Written By The Simply Homes Team | October 19, 2023 | 4 minute read
Does not knowing what you don't know make you liable? Perhaps yes, especially when it costs investors millions of dollars.
This is the situation the proptech giant Opendoor is currently facing.
If we learned something from the 2008 crash is that the real estate market is far more vulnerable to market shifts than what assumptions and abstract models may have made us think. Clear rules and relations are great when you want to create a tech solution for a problem, but in real estate, risks are exponentially higher, and absolutes can yield losses in the millions in the blink of an eye.
The first casualty of this belief was Zillow's home-flipping business, Offers. According to Zillow's CEO, Rich Barton, the company "(... )determined the unpredictability in forecasting home prices far exceeds what we anticipated.", realizing that they were not in a position to accurately predict where home prices would be in six months “within a narrow margin of error.”
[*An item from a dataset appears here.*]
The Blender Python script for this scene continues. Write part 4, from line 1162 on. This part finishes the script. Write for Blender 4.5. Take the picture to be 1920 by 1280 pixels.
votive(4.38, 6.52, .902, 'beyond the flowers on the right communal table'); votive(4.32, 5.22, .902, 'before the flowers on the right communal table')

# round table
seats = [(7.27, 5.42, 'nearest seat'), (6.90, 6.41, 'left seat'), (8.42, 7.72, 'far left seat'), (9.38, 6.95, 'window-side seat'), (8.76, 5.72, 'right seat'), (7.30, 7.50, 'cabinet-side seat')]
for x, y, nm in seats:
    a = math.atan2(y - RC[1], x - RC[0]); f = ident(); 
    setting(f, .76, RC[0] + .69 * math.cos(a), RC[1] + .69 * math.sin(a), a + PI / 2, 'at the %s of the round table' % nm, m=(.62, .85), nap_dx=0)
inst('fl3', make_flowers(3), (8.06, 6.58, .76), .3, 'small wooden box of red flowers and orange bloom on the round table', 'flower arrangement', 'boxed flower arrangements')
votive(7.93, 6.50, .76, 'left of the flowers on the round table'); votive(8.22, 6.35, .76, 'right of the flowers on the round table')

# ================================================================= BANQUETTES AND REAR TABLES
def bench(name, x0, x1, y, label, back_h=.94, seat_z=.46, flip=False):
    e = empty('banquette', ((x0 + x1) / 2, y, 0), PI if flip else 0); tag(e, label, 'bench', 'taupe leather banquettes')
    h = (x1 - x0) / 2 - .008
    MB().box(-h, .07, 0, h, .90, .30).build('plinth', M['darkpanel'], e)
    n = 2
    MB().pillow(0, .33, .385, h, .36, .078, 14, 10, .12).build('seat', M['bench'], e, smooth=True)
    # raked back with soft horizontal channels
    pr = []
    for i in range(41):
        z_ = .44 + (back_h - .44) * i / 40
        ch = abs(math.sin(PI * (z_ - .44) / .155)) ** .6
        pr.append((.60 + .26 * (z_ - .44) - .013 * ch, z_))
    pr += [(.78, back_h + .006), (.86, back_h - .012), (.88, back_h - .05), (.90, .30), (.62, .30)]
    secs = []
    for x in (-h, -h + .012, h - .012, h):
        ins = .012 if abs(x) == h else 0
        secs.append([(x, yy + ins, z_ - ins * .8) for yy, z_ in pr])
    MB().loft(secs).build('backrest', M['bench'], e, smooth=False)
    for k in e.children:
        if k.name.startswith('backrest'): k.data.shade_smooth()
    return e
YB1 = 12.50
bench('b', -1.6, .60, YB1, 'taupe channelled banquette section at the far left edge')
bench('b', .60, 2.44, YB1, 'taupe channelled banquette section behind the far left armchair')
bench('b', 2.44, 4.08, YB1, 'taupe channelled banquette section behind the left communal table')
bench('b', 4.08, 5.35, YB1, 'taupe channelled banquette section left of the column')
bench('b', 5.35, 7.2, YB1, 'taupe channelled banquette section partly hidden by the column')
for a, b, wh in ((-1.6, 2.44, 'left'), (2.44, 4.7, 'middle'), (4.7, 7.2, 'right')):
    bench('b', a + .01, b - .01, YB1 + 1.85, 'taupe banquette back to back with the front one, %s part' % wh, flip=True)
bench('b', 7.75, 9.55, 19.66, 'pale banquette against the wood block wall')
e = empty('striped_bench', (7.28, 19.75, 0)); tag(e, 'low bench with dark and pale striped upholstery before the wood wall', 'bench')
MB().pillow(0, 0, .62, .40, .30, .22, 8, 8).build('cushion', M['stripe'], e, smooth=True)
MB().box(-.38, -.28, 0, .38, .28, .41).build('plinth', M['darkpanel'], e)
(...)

Zillow was unintentionally purchasing homes at higher prices than current estimates of future selling prices, reflected in a net loss of $422 million in Q3 2021, where 72% of that loss was in write-downs, so the shutdown Offers. On the other hand, Opendoor, whose revenue streams come mainly from their IBuying business, made the same mistake almost a year later, incurring an almost billion-dollar net loss by Q3 2022, losing money on 42% of its transactions in August, and triggering the filing of a class action securities fraud lawsuit in October of that year.
However, why would this loss trigger a security fraud lawsuit, of all things? In its SEC filing, Opendoor stated that its operations were dependent on its ability to accurately price and portfolio manage inventory and that an ineffective pricing or portfolio management strategy may have a material adverse effect on its business, sales, and results of operations. To achieve this, they claim to use price algorithms that use machine learning to drive pricing decisions and that, over time, they have improved the pricing accuracy of their models as they added new data inputs and refined model logic, improvements that compound with experience and scale.
These statements place significant emphasis on how critical Opendoor's algorithms are for their business model, how they can adapt to changing market conditions, and how experience and scale further refine their models. But, a year removed from Zillow's withdrawal, the evidence shows how this critical component couldn't adapt to changes, leading plaintiffs to allege that the offering documents contained untrue statements, overstating the benefits and competitive advantages of the algorithms, increasing the risk of sustaining significant and repeated losses due to residential real estate pricing fluctuations.
From an all-time high stock price of $34.59 in February 2021 to an adjusted price target of $2.70 in October 2023, Opendoor's experience is a cautionary tale on how constant business oversight over algorithms is essential to avoid the pitfalls of growth, and how magnitude differentiates proptech from other startups. As algorithms have become increasingly prevalent in real estate, it is important to examine what Opendoor's algorithms fail to assess.
First, Opendoor's algorithms failed to understand how people behave when it comes to real estate. In a business where negotiations are expected and, at least, one party is deeply invested, the fact that they accept your first offer regularly should be treated with a healthy dose of skepticism. Real estate transactions often involve emotional considerations and may be challenging to quantify accurately through algorithms, potentially limiting their effectiveness.
Second, they relied on historical data and did not receive appropriate input from current experience, failing to capture sudden market shifts or unique circumstances that deviate from historical patterns. Zillow's decision should've been the canary on the coal mine for Opendoor.
And finally, they failed to address magnitude. A $100,000 house could be considered a rounding error for a $1.6 billion company like Opendoor, but when you operate at scale, this will become a problem faster and in a more impactful way, as mistakes in real estate are easily five-figure mistakes per transaction.
From an all-time high stock price of $34.59 in February 2021 to an adjusted price target of $2.70 in October 2023, Opendoor's experience is a cautionary tale on how constant business oversight over algorithms is essential to avoid the pitfalls of growth, and how magnitude differentiates proptech from other startups.